%%
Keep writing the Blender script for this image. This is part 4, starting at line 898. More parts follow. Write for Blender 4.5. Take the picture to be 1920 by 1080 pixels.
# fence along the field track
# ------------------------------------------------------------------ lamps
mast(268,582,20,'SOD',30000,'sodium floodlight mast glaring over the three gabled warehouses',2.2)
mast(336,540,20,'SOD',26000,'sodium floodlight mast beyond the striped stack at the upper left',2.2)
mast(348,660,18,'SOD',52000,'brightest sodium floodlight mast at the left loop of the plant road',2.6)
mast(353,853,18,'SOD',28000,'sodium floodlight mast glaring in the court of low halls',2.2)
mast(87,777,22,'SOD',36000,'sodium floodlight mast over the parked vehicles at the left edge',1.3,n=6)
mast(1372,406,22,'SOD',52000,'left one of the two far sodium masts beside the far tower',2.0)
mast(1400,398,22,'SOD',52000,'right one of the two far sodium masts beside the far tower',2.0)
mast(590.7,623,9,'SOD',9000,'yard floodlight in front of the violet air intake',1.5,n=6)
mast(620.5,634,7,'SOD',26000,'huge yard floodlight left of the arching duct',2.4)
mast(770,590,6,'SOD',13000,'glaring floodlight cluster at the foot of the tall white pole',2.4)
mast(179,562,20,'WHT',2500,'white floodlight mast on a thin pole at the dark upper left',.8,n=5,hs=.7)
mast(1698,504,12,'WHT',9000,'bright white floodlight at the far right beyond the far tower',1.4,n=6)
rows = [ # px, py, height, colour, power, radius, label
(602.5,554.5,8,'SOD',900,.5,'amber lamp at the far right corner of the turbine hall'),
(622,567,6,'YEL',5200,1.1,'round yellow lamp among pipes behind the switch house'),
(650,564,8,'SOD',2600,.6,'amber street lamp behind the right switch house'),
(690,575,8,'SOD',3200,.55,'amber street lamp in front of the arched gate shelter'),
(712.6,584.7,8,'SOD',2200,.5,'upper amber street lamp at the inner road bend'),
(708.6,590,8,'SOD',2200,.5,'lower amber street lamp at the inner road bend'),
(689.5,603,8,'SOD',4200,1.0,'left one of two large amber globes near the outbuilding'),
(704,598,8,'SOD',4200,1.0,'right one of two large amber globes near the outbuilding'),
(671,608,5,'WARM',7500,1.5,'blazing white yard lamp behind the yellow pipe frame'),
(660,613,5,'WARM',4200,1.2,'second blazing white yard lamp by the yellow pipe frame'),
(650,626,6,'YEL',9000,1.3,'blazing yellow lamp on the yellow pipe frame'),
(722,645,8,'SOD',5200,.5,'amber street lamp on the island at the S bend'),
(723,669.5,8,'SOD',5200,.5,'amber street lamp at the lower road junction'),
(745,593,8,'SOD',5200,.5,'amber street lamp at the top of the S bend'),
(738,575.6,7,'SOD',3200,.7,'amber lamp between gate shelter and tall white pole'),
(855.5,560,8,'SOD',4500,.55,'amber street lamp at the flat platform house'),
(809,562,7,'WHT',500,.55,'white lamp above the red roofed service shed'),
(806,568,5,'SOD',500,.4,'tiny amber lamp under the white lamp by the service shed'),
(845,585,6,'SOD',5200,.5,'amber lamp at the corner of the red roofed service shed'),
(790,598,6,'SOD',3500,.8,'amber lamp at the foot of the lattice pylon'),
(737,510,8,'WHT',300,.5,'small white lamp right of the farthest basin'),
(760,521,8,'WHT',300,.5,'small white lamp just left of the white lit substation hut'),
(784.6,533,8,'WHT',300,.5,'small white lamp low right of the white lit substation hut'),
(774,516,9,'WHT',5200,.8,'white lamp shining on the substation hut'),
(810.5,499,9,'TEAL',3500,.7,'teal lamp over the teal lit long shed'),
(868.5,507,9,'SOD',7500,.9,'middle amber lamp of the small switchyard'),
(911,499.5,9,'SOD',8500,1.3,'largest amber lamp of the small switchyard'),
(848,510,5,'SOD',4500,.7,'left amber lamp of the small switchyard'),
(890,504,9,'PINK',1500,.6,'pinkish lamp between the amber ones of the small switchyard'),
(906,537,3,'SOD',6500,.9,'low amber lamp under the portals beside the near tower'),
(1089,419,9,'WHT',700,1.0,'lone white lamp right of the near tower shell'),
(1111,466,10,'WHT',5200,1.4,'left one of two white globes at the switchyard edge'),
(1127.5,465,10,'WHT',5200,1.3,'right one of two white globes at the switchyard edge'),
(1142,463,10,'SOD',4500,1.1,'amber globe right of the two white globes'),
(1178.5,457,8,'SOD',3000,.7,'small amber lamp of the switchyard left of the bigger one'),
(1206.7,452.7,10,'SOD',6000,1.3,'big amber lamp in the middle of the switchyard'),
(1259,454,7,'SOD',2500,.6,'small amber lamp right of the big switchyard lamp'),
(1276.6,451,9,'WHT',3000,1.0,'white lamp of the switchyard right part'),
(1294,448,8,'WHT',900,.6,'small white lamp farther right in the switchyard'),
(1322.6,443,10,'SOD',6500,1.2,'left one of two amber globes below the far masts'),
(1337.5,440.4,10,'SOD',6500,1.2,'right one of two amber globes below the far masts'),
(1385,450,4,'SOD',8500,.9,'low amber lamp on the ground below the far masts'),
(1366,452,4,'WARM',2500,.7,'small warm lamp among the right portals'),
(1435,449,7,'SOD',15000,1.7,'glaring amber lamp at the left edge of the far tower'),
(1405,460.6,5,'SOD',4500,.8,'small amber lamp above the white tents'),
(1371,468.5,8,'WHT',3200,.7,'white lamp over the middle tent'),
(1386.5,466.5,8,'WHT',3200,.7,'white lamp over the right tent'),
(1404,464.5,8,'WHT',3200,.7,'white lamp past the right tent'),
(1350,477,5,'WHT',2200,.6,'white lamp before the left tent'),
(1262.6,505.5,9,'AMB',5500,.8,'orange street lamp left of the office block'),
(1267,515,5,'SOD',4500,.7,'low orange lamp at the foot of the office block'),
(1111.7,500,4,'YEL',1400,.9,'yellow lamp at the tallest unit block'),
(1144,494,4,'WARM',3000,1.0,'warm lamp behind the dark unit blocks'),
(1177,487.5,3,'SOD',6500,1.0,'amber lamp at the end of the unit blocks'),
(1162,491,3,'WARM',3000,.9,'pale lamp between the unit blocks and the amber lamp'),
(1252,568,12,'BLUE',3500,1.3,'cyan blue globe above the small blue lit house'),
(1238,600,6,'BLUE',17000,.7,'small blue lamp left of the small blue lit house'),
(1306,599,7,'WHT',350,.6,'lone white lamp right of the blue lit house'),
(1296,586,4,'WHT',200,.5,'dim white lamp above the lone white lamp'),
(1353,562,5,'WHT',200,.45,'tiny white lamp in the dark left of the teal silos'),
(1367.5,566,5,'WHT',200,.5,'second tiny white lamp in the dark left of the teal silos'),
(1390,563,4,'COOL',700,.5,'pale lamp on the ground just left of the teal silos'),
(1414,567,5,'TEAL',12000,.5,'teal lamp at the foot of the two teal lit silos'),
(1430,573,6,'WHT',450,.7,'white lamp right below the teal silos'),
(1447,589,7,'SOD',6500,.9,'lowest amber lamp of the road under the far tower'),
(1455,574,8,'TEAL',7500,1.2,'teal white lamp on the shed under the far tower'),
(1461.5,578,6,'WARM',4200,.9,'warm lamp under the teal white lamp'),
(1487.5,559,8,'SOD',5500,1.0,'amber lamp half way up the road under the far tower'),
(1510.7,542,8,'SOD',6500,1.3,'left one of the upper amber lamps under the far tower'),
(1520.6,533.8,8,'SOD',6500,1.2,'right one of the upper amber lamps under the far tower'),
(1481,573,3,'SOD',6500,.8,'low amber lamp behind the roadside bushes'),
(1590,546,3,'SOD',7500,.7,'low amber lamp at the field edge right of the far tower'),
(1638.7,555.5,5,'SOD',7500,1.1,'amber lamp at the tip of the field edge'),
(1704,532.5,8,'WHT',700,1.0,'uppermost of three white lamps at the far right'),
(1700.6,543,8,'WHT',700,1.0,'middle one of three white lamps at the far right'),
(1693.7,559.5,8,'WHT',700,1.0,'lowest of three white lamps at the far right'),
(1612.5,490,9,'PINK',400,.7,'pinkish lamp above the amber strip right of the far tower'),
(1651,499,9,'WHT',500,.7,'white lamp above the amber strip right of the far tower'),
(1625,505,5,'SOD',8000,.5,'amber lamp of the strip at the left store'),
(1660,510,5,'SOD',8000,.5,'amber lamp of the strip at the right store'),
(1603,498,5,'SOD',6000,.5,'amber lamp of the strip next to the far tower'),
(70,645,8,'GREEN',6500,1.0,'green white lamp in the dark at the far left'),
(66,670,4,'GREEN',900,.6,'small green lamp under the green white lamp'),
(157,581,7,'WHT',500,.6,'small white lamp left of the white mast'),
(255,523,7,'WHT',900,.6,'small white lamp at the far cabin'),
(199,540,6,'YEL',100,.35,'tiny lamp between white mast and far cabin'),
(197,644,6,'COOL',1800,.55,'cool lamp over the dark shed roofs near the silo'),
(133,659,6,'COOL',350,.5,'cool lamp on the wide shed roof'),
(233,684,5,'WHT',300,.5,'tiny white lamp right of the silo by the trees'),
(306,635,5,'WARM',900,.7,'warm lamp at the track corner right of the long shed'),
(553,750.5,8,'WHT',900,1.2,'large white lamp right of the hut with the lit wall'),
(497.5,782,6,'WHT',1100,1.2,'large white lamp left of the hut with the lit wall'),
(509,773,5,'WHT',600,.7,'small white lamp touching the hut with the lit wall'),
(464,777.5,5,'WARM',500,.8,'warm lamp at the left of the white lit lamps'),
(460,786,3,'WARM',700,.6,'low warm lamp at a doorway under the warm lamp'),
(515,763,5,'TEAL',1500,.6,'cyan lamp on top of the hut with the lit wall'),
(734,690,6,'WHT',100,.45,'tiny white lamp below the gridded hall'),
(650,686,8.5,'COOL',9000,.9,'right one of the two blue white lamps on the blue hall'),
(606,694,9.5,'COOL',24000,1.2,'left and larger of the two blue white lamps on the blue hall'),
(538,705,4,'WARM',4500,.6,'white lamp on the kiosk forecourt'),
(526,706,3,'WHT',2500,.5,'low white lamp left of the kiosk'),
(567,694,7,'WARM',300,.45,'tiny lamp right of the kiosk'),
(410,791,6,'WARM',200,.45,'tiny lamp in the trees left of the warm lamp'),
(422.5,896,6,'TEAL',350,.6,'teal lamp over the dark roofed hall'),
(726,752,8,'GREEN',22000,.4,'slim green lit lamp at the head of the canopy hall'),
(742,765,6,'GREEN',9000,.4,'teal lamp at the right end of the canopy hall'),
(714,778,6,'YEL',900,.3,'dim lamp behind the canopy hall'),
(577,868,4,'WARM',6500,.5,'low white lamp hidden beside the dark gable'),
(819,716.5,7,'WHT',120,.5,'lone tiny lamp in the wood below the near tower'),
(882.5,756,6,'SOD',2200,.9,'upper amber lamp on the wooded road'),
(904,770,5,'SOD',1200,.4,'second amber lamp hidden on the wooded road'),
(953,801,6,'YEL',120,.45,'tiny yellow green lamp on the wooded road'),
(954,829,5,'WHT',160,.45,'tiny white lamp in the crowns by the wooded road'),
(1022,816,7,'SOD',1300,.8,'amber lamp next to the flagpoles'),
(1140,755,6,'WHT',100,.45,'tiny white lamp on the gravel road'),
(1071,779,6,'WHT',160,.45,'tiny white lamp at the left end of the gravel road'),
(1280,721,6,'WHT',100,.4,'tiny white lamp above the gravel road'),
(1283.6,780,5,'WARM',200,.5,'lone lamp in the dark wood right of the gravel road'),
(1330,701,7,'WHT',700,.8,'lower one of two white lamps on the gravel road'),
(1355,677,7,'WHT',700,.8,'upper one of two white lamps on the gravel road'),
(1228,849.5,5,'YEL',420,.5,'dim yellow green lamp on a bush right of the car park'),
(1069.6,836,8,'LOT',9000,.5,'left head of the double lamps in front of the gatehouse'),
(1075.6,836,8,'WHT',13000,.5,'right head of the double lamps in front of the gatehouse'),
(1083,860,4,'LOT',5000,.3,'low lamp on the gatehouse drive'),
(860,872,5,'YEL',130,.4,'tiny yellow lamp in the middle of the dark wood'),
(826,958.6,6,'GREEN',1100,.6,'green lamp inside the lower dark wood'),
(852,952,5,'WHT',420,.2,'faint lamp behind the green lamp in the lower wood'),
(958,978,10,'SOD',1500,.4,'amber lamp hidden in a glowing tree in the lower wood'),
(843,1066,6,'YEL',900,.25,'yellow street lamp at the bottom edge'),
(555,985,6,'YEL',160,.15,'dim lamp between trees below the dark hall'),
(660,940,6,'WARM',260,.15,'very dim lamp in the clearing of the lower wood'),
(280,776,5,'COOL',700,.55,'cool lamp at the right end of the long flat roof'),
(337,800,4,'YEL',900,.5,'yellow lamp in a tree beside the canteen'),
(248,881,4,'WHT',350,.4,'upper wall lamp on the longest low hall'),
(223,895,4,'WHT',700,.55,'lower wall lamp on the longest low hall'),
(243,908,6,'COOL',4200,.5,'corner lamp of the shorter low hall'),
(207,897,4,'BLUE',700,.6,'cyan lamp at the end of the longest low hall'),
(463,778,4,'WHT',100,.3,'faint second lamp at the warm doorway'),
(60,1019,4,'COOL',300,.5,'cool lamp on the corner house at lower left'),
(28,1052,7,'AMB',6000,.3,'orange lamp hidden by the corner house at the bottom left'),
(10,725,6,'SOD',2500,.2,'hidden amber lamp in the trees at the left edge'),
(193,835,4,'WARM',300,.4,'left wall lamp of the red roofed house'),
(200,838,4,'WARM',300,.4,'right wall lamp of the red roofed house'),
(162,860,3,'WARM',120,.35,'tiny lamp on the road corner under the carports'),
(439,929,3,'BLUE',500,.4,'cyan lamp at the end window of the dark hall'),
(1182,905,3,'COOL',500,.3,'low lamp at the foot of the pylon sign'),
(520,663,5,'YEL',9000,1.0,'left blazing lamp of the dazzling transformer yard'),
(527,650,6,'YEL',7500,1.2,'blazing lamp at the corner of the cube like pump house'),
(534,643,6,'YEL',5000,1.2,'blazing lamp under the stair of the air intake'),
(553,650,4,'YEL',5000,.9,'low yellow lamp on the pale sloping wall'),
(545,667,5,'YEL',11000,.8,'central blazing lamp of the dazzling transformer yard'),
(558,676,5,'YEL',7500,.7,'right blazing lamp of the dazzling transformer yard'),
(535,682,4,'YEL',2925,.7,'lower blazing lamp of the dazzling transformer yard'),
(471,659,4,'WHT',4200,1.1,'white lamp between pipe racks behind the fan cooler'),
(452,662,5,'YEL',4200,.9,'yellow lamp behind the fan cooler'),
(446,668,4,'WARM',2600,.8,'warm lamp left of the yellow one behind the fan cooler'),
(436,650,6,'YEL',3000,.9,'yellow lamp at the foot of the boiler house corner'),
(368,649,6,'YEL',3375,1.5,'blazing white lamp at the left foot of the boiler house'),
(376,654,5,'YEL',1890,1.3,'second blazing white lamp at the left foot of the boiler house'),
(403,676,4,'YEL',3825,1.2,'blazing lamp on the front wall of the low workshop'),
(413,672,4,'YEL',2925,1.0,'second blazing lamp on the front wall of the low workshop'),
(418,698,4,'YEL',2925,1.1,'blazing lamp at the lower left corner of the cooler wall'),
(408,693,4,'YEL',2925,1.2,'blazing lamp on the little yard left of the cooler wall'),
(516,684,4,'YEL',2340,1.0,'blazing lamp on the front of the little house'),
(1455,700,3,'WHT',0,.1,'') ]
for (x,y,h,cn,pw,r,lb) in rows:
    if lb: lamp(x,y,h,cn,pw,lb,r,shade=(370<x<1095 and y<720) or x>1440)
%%
◆ GIVEN EXERCISE ◆
Gather each line in the data that holds the string "part".

◆ PROBLEM SOLUTION ◆
Keep writing the Blender script for this image. This is part 4, starting at line 898. More parts follow. Write for Blender 4.5. Take the picture to be 1920 by 1080 pixels.
(1276.6,451,9,'WHT',3000,1.0,'white lamp of the switchyard right part'),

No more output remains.